Coaches of the area high school teams from which Post 27 recruits were also presented with bats and the first-ever Julian Keiser Commander’s Awards, named for the post’s commander, at the banquet.
Tony Plothow of Plymouth, Mike Hepler of Warsaw, Scott Upp of LaPorte and Brian Hooker of Rochester were all present to receive their awards, while Culver Community’s Mike Elliott, Bremen’s Bo Hundt, John Glenn’s John Nadolny, LaVille’s Dan Jones, Triton’s Jim Shively, Oregon-Davis’ Greg Estok and Tippecanoe Valley’s Ryan Moore were also honored as coaches in Post 27’s 11-school recruiting pool.
The evening’s featured speaker was Indiana State head baseball coach Rick Heller, entering his third season at the helm of the Sycamores next spring. Heller was himself an American Legion player and was invited to Post 27’s banquet after recruiting pitcher James Hackworth during a tournament in Terre Haute last summer.
“When our guys were down playing in Terre Haute, James pitched in a game, and Coach Heller and his staff were there watching Mr. Baseball (A.J. Reed) pitch, and Hackworth went head to head with him and caught Heller’s attention,” said Colvin. “He got in contact with our staff that was down there. (Post 27 assistant coach) John (Scott) was an ISU graduate and talked about doing the banquet, and he said ‘Sure.’ He was right up here to see us.”
The story of Hackworth’s recruitment is not an uncommon one. In fact, one of the primary reasons Post 27 started up its baseball program after South Bend Post 357 closed its program due to financial concerns more than 11 years ago was to give players a chance to be seen by coaches and talent scouts at the next level.
“When we put this together, Dean wanted a chance for kids to play baseball at different levels to keep them active in the summer and to give them a chance to play at the next level,” said Plothow, the head coach of Post 27 as well as PHS. “We’ve had a lot of kids go on. Just like Coach Heller said tonight, there’s a chance for college coaches to see them one more time and see them in a team atmosphere. We get a lot of interest letters and emails, a lot of people asking for references. That was our first goal to get kids to play at the next level.”
Indeed, American Legion events offer coaches a unique opportunity to see players in a team atmosphere, as opposed to showcase events where scouts see dozens of players over a short span, says Heller.
“I like to watch guys that play in a real team environment,” said the ISU skipper. “A lot of time you lose that with some of the showcase situations.
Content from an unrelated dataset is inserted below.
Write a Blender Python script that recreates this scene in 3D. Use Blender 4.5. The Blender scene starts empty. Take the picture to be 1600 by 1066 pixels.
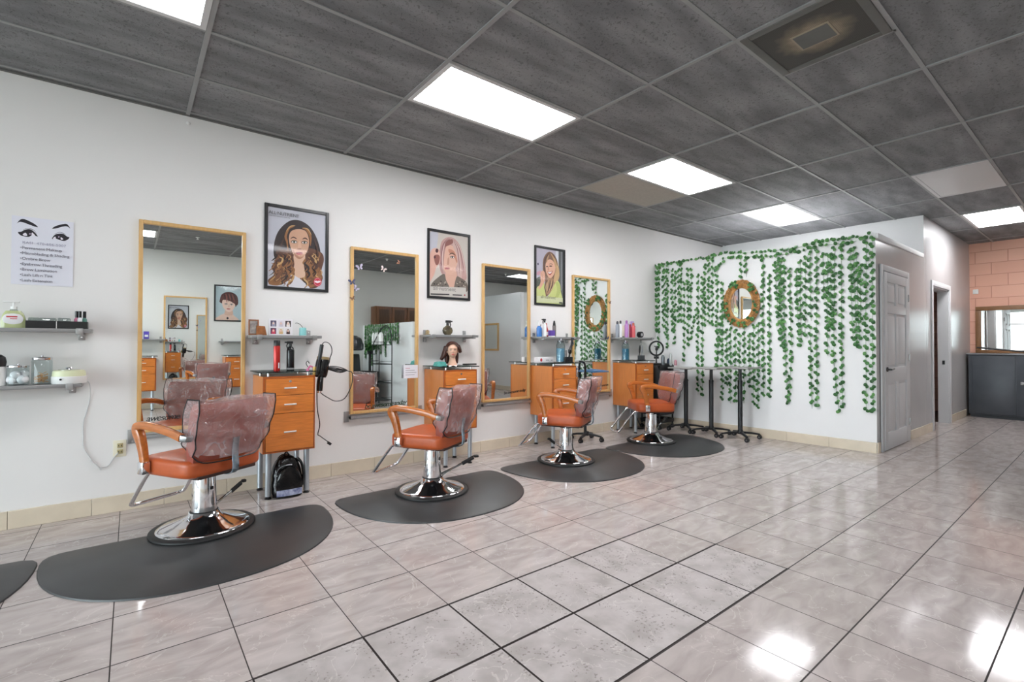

You might see 100 guys in four hours, and it’s really difficult to find out as a player what kind of savvy he has or knowledge of the game or anything like that.”
“A well-run Legion team is trying to go to a world series, win a championship, all those things that you can do in organized baseball. I just think there’s a lot of positives in that,” he added.
While Tuesday’s banquet did address some serious business, the mood was generally light as coaches regaled the audience with anecdotes of last season, and team members and their families were given an opportunity to reconnect with old friends.
“It’s always nice to see your old teammates because some of them you won’t see again,” said Post 27 pitcher and PHS senior Jordan Scheetz. “We pretty much became family over the season, and I’ve been with some of these guys for two years now. It’s good coming together once again to eat out and talk about the season that we had… it’s a good time.”
“Some of these guys are not going to be back next year, plus you get a chance to see some guys from some former teams that have shown up over the years. That’s why we started this years ago, hoping that we would get this kind of turnout and this kind of response,” said Plothow. “It’s been a great family-type atmosphere for 11 going on 12 years now. It’s always good to see people when they’re home for Christmas from college. It’s good to catch up and maybe catch up with emails and see what people are expecting to do in college playing ball or just at college. We always look forward to this every year. Dean and the Legion really put on a nice banquet.”